Lorsqu’un concubin a financé la construction d’une maison sur un terrain appartenant à son partenaire, devenu propriétaire par accession immobilière, il peut en principe obtenir le remboursement des travaux qu’il a supportés sur le fondement de l’article 555 du Code civil, à condition qu’il n’existe pas entre eux une convention réglant le sort de la construction (Cass. 3e civ. 5-3-2003 n° 01-16.033).

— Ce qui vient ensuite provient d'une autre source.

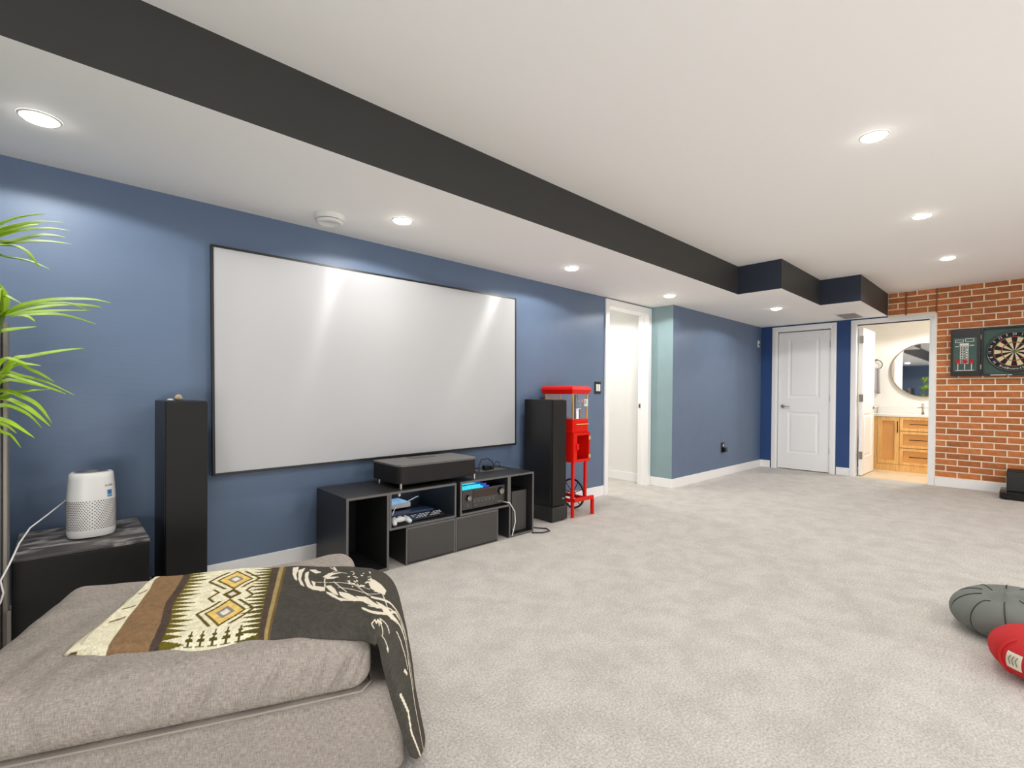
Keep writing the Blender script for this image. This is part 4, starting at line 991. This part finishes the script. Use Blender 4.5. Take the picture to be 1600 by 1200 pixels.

L’arrêt commenté montre que la demande d’indemnisation peut être tenue en échec si les juges estiment qu’en finançant les travaux le concubin n’a fait que contribuer aux charges de la vie commune, alors même que les concubins ne sont pas tenus légalement à une telle obligation, ce que rappelle la Cour de cassation… Le raisonnement est le suivant : aucune disposition légale ne réglant la contribution des concubins aux charges de la vie commune, chacun d’eux doit, en l’absence de convention à cet égard, supporter les dépenses de la vie courante qu’il a exposées. Le remboursement de l’emprunt ayant servi à financer la construction du logement familial, la Cour de cassation considère qu’il constitue une « dépense de la vie courante ». Si le concubin n’a fait que contribuer aux charges de la vie commune en finançant la construction, les dépenses qu’il a engagées doivent rester à sa charge. Si, au contraire, sa participation au financement des travaux a dépassé sa contribution aux dépenses de la vie commune, il peut être indemnisé au titre de cette surcontribution. La cour d’appel de renvoi devra trancher cette question au vu des circonstances.

Ce n’est pas la première fois que la contribution aux charges du ménage fait obstacle à l’indemnisation d’un concubin au titre de l’article 555 du Code. Dans un arrêt de 2020, les juges du fond, « faisant ressortir la volonté commune des parties », ont déduit des circonstances que le concubin avait participé au financement du logement familial, propriété de sa compagne, au titre de sa contribution aux dépenses de la vie courante ; de sorte que les sommes engagées par lui devaient rester à sa charge (Cass. 1e civ. 2-9-2020 n° 19-10.477).

L’arrêt commenté montre une nouvelle fois que le résultat des recours entre concubins après leur séparation est aléatoire.